• **Goal**
Leave out the pictures and reproduce all of the data exactly.

::::::::::

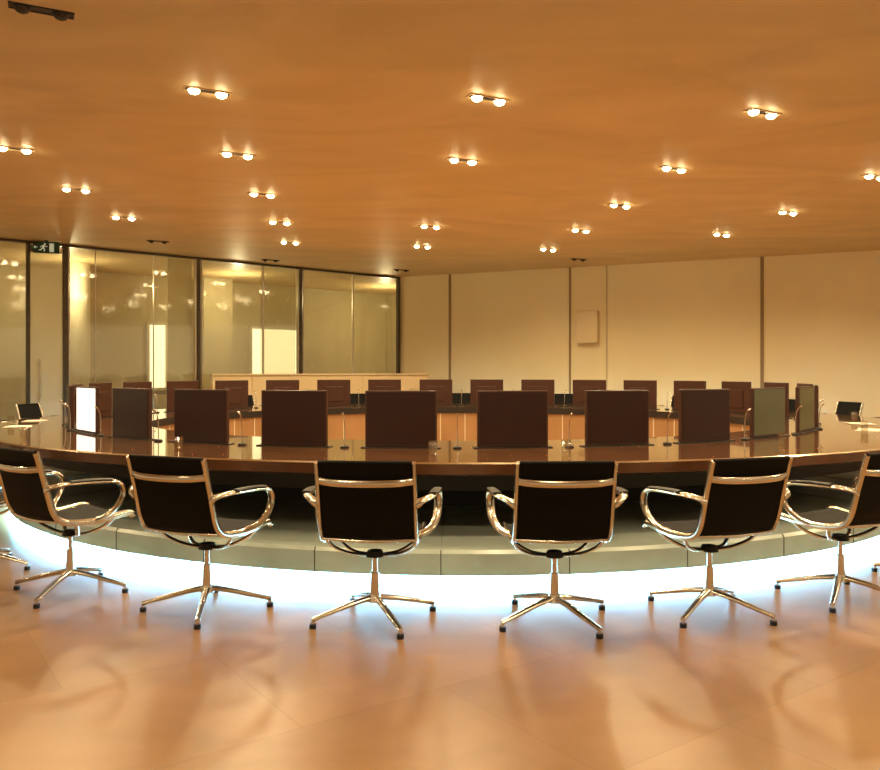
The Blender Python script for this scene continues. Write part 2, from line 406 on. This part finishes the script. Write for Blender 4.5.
# ---------------------------------------------------------------- ceiling fixtures
px = [(208,91),(488,98),(763,112),(14,148),(238,154),(463,160),(674,168),(876,176),(76,189),(262,194),(620,205),(788,212),(124,217),(280,222),(430,226),(581,230),(722,234),(290,242),(422,246),(548,249)]
pos = []
for x,y in px:
    Z = 2.08*800/(370-y); pos.append((round((x-440)/800*Z,2), round(Z,2), 150))
pos += [(-2.3,4.62,0),(-4.55,12.9,0),(-3.2,15.1,0),(2.6,15.0,0),(-.8,16.6,0)]
for gx in (-1.6,.65,2.9,5.1): pos.append((gx, 4.15+.05*gx, 95))  # unseen row continuing the grid, added to light the foreground floor
for gx in (-4,-1.5,.85,3.1,5.3): pos.append((gx, 2.2, 65))  # second out-of-frame row, also added for foreground light
pos += [(6.6,6.6,150),(6.3,8.8,150),(6.2,10.8,150),(5.0,5.9,130),(-6.0,6.4,130),(-6.1,8.2,130)]
def fixture(lit):
    bm = bmesh.new()
    box(bm,(0,.038,-.004),(.34,.008,.008),2); box(bm,(0,-.038,-.004),(.34,.008,.008),2)
    box(bm,(.167,0,-.004),(.008,.084,.008),2); box(bm,(-.167,0,-.004),(.008,.084,.008),2)
    box(bm,(0,0,-.002),(.33,.075,.004),0)
    for sx in (-.10,.10):
        cyl(bm,(sx,0,-.012),(sx,0,-.002),.046,.046,2,20)
        r = bmesh.ops.create_uvsphere(bm, u_segments=14, v_segments=8, radius=.042)
        for v in r['verts']: v.co = Vector((v.co.x+sx, v.co.y, v.co.z*.7-.012))
        for f in set(f for v in r['verts'] for f in v.link_faces): f.material_index = 1
    me = bpy.data.meshes.new('ceiling_spotlight'); bm.to_mesh(me); bm.free()
    me.materials.append(M_black); me.materials.append(M_lamp if lit else M_dead); me.materials.append(M_trimc if lit else M_black); return me
f1, f0 = fixture(True), fixture(False)
for x,y,lit in pos:
    ob = bpy.data.objects.new('ceiling_spotlight', f1 if lit else f0); COL.objects.link(ob)
    ob.location = (x,y,HC); ob.rotation_euler=(0,0,math.radians(27))
    if lit:
        ld = bpy.data.lights.new('downlight','SPOT'); ld.energy = lit; ld.color=(1,.77,.43)
        ld.spot_size = math.radians(160); ld.spot_blend=.8; ld.shadow_soft_size=.10
        lo = bpy.data.objects.new('downlight', ld); COL.objects.link(lo); lo.parent = ob
        lo.location = (0,0,-.11)
for t in (1.5,5,9):  # bare fill lights added to brighten the space behind the glass
    ld = bpy.data.lights.new('corridor_fill','POINT'); ld.energy=60; ld.color=(1,.84,.52); ld.shadow_soft_size=.05
    lo = bpy.data.objects.new('corridor_fill', ld); COL.objects.link(lo); lo.location = LW(t,1.8,2.9)

# ---------------------------------------------------------------- world / camera
w = bpy.data.worlds.new('world'); S.world = w; w.use_nodes = True
w.node_tree.nodes['Background'].inputs[0].default_value = (1,.74,.41,1)
w.node_tree.nodes['Background'].inputs[1].default_value = .7
cd = bpy.data.cameras.new('camera'); cd.sensor_width = 36; cd.lens = 800/880*36; cd.shift_y = -15/880
co = bpy.data.objects.new('camera', cd); COL.objects.link(co)
co.location = (0,0,1.32); co.rotation_euler = (math.pi/2,0,0)
S.camera = co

::::::::::

• **Exercise response**
The Blender Python script for this scene continues. Write part 2, from line 406 on. This part finishes the script. Write for Blender 4.5.
# ---------------------------------------------------------------- ceiling fixtures
px = [(208,91),(488,98),(763,112),(14,148),(238,154),(463,160),(674,168),(876,176),(76,189),(262,194),(620,205),(788,212),(124,217),(280,222),(430,226),(581,230),(722,234),(290,242),(422,246),(548,249)]
pos = []
for x,y in px:
    Z = 2.08*800/(370-y); pos.append((round((x-440)/800*Z,2), round(Z,2), 150))
pos += [(-2.3,4.62,0),(-4.55,12.9,0),(-3.2,15.1,0),(2.6,15.0,0),(-.8,16.6,0)]
for gx in (-1.6,.65,2.9,5.1): pos.append((gx, 4.15+.05*gx, 95))  # unseen row continuing the grid, added to light the foreground floor
for gx in (-4,-1.5,.85,3.1,5.3): pos.append((gx, 2.2, 65))  # second out-of-frame row, also added for foreground light
pos += [(6.6,6.6,150),(6.3,8.8,150),(6.2,10.8,150),(5.0,5.9,130),(-6.0,6.4,130),(-6.1,8.2,130)]
def fixture(lit):
    bm = bmesh.new()
    box(bm,(0,.038,-.004),(.34,.008,.008),2); box(bm,(0,-.038,-.004),(.34,.008,.008),2)
    box(bm,(.167,0,-.004),(.008,.084,.008),2); box(bm,(-.167,0,-.004),(.008,.084,.008),2)
    box(bm,(0,0,-.002),(.33,.075,.004),0)
    for sx in (-.10,.10):
        cyl(bm,(sx,0,-.012),(sx,0,-.002),.046,.046,2,20)
        r = bmesh.ops.create_uvsphere(bm, u_segments=14, v_segments=8, radius=.042)
        for v in r['verts']: v.co = Vector((v.co.x+sx, v.co.y, v.co.z*.7-.012))
        for f in set(f for v in r['verts'] for f in v.link_faces): f.material_index = 1
    me = bpy.data.meshes.new('ceiling_spotlight'); bm.to_mesh(me); bm.free()
    me.materials.append(M_black); me.materials.append(M_lamp if lit else M_dead); me.materials.append(M_trimc if lit else M_black); return me
f1, f0 = fixture(True), fixture(False)
for x,y,lit in pos:
    ob = bpy.data.objects.new('ceiling_spotlight', f1 if lit else f0); COL.objects.link(ob)
    ob.location = (x,y,HC); ob.rotation_euler=(0,0,math.radians(27))
    if lit:
        ld = bpy.data.lights.new('downlight','SPOT'); ld.energy = lit; ld.color=(1,.77,.43)
        ld.spot_size = math.radians(160); ld.spot_blend=.8; ld.shadow_soft_size=.10
        lo = bpy.data.objects.new('downlight', ld); COL.objects.link(lo); lo.parent = ob
        lo.location = (0,0,-.11)
for t in (1.5,5,9):  # bare fill lights added to brighten the space behind the glass
    ld = bpy.data.lights.new('corridor_fill','POINT'); ld.energy=60; ld.color=(1,.84,.52); ld.shadow_soft_size=.05
    lo = bpy.data.objects.new('corridor_fill', ld); COL.objects.link(lo); lo.location = LW(t,1.8,2.9)

# ---------------------------------------------------------------- world / camera
w = bpy.data.worlds.new('world'); S.world = w; w.use_nodes = True
w.node_tree.nodes['Background'].inputs[0].default_value = (1,.74,.41,1)
w.node_tree.nodes['Background'].inputs[1].default_value = .7
cd = bpy.data.cameras.new('camera'); cd.sensor_width = 36; cd.lens = 800/880*36; cd.shift_y = -15/880
co = bpy.data.objects.new('camera', cd); COL.objects.link(co)
co.location = (0,0,1.32); co.rotation_euler = (math.pi/2,0,0)
S.camera = co